Context: The article is discussing the recently released fourth-quarter GDP growth rate figures for the year 2022-23 by the National Statistical Office (NSO). The data shows that when compared to the fourth-quarter figures of the previous year, the current figures paint a less optimistic view of the economic situation. This stands in contrast to the portrayal of the economic situation presented in media publications from the Press Information Bureau, which might be presenting a more positive or upbeat perspective on the GDP growth rate. Overall, the article is highlighting a discrepancy between the way the media is presenting the economic data and the potentially less favourable data released by the National Statistical Office. It suggests that the actual economic situation might be less rosy than what is being portrayed in the media.
Decoding the Editorial
The article is discussing the growth rate of the Indian economy, focusing on data provided by the National Statistical Office (NSO) and drawing comparisons with past periods, particularly since 2014-2015.
- GDP Growth Rate Trends: The author points out that the GDP growth rate of India has been on a declining trend since the fiscal year 2015-2016. The most recent data, specifically the 2022-23 GDP fourth-quarter growth rate figures, indicate that the decline in growth rate has continued.
- Comparison with Historical Growth Rates: The author mentions that the current growth rate has fallen to a level that has been historically referred to as the “Hindu Rate of Growth,” which is around 3.5%.

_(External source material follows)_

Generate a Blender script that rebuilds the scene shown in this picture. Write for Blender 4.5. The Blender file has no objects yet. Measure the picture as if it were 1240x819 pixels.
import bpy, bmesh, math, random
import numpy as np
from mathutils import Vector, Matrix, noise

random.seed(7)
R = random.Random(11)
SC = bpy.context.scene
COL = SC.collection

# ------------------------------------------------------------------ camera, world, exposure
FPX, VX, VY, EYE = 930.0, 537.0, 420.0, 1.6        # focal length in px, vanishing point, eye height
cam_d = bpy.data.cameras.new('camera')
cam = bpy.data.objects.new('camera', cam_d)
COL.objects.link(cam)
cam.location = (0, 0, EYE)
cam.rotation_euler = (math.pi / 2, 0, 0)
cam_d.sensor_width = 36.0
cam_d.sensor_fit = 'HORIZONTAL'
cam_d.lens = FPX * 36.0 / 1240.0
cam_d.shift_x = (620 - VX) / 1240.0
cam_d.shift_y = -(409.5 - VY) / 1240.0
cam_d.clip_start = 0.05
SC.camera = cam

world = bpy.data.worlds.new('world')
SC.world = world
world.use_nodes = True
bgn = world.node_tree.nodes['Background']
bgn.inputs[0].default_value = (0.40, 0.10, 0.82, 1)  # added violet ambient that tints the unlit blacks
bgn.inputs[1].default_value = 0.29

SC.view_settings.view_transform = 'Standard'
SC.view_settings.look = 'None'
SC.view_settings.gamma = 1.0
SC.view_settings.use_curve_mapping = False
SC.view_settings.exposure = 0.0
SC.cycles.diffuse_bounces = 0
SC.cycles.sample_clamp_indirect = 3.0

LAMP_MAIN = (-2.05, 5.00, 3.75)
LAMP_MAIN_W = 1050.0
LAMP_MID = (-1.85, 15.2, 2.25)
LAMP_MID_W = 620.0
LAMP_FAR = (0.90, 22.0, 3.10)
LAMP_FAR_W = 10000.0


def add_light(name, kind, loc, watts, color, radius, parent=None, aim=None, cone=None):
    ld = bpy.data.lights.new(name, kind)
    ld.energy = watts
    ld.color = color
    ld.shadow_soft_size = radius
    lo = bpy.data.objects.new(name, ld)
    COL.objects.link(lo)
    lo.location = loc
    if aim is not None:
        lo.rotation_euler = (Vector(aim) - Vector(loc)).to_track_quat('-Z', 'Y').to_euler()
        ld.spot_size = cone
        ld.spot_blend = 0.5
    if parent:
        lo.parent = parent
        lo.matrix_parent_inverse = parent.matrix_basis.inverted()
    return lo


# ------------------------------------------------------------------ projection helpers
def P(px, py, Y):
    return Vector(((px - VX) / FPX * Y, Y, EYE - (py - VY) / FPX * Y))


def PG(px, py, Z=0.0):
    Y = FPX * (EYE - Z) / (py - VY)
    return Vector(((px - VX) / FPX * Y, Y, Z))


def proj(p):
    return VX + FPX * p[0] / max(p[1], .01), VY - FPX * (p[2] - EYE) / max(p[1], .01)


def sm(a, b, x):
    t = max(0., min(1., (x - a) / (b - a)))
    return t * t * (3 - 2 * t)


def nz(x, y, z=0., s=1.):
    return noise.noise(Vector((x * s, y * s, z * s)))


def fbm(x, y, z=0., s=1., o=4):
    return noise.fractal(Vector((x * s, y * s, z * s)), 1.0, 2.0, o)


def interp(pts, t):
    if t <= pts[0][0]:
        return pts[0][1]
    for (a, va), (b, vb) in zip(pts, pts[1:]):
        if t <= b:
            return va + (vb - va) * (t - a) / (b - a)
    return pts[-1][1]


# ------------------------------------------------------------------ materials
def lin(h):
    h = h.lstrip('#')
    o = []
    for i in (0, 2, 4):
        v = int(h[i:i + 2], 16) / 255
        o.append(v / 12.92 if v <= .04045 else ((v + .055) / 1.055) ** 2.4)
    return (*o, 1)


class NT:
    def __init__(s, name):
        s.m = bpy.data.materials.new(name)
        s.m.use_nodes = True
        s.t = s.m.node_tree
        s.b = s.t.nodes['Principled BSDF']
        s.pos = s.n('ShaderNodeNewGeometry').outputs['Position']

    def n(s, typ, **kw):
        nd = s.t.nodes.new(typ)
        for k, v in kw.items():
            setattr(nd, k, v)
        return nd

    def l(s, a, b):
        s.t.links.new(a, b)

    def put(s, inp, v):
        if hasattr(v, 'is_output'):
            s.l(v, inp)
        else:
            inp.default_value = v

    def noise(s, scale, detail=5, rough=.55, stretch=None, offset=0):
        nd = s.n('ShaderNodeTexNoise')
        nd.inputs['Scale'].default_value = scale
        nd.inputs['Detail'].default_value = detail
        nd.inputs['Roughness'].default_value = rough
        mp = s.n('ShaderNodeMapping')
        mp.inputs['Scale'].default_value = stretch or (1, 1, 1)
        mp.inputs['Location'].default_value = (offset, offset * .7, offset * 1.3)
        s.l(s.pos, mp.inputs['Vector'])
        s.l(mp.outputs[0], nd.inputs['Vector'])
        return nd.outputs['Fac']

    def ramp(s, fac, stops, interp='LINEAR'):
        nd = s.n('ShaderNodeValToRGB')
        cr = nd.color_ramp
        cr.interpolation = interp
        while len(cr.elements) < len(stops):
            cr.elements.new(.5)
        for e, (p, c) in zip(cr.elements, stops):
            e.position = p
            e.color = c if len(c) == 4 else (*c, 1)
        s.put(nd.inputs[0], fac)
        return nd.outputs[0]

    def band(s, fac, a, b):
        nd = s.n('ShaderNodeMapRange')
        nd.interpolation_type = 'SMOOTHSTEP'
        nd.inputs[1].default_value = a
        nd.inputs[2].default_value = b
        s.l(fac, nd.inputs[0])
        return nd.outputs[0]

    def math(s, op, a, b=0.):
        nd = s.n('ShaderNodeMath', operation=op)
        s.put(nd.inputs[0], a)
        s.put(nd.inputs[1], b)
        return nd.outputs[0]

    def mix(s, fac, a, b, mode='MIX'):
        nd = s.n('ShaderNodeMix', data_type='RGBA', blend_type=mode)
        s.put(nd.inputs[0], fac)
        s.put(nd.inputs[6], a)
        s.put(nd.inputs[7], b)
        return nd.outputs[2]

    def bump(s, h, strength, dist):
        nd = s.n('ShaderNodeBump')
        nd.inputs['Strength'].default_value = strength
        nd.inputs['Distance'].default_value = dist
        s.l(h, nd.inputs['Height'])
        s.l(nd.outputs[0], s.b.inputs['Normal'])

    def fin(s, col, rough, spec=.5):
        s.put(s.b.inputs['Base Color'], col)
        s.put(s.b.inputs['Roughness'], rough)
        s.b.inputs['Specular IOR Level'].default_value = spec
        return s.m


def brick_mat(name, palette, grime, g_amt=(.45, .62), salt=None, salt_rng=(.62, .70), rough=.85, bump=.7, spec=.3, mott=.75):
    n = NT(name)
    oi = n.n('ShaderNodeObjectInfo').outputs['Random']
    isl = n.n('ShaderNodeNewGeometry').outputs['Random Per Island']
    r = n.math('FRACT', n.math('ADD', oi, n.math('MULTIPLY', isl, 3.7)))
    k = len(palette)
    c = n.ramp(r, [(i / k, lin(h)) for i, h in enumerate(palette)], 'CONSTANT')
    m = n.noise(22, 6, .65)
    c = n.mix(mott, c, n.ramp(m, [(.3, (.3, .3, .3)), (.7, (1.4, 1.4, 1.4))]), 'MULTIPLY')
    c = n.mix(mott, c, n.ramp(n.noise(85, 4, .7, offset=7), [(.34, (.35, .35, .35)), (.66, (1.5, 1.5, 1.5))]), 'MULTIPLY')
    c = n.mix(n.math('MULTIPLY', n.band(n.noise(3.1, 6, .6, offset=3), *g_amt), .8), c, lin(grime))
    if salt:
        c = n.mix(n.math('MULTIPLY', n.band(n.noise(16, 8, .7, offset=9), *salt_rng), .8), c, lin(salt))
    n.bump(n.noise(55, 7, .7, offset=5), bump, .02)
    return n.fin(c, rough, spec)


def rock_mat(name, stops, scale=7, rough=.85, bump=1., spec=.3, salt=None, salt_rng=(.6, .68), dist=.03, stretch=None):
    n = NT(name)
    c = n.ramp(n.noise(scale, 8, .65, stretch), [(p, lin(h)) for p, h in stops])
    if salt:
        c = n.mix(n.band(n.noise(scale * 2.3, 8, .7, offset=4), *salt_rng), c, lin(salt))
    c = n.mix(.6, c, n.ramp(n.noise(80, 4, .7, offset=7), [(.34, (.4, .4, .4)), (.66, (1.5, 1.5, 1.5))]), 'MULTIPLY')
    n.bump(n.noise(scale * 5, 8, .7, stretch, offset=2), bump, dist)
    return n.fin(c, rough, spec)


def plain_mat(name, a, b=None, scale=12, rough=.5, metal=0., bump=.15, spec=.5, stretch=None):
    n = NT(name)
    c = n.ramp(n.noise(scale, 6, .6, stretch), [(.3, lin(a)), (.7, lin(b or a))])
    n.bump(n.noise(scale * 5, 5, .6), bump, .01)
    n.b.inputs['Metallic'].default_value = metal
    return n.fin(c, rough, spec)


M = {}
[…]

- The Hindu rate of growth is a term used to describe the lower rate of economic growth observed in the Indian economy during the 1950s to 1980s and it averaged around 4%. This term was coined by an Indian economist, Raj Krishna in 1978.
- Concerns about Current Economic Policy: The author criticises the economic policies of the current government, stating that they have not effectively addressed the decline in GDP growth rates. The article suggests that there is a lack of coherent economic policy structuring during the period from 2014 to 2023.
- Overly Optimistic Predictions: The author also mentions that there have been optimistic predictions and claims by the government, including the target of achieving a $5 trillion GDP by 2024, which would require an annual growth rate of 15%. However, the author argues that these claims lack accompanying policy structures to achieve such ambitious targets.
Steps to be taken:
According to the author, the following steps should be taken to address the economic challenges and shortcomings:
- Clear Economic Objectives and Priorities: The government should clearly define economic objectives and assign priorities to them. This involves setting specific goals for economic growth, job creation, poverty reduction, and other relevant areas.
- Incentivization and Discontinuation: The government should incentivize certain economic activities that promote growth and employment. This could involve measures like abolishing personal income tax and scrapping the Goods and Services Tax (GST) to encourage investment and earnings. Additionally, the author suggests discontinuing certain policies that may not be contributing positively to the economy.
- Resource Mobilization: Resources should be mobilized through indirect taxes and liberal printing of currency notes. The funds generated could be used to finance extensive public works and create employment. The author also suggests paying higher interest rates on fixed-term savings in bank accounts to increase the purchasing power of the middle classes.
- Interest Rates and Loans: Interest rates on loans to small and medium industries should be kept low (no more than 6%) to stimulate production and employment in these sectors.
- New Economic Policy: The author calls for the formulation of a new economic policy that is based on clear objectives, priorities, strategies, and a transparent resource mobilisation plan. This policy should focus on sustainable economic growth and development.
- Market System and Regulations: The author emphasises that while deregulation is important, it should not lead to a complete rejection of government intervention. Some level of government intervention is needed for safety nets, addressing market failures, and creating a level playing field. Democratic institutions should be empowered to prevent disorder that might arise from rapid deregulation.
- Balancing Public Sector and De-regulation: The author suggests finding a balance between the public sector and deregulation. While promoting de-regulation and market-based systems, the government should also ensure affirmative action, social security, and a safety net to create opportunities for the poor and reduce inequalities.
- Corporate Governance and Accountability: Steps should be taken to ensure transparency, accountability, and good corporate governance. This helps legitimise profit-making within a competitive market system and reduces monopolistic tendencies.
- Harmonious Society and Democratic Values: The author argues that these steps contribute to the formation of a democratic and harmonious society, where economic growth is balanced with social welfare and human rights.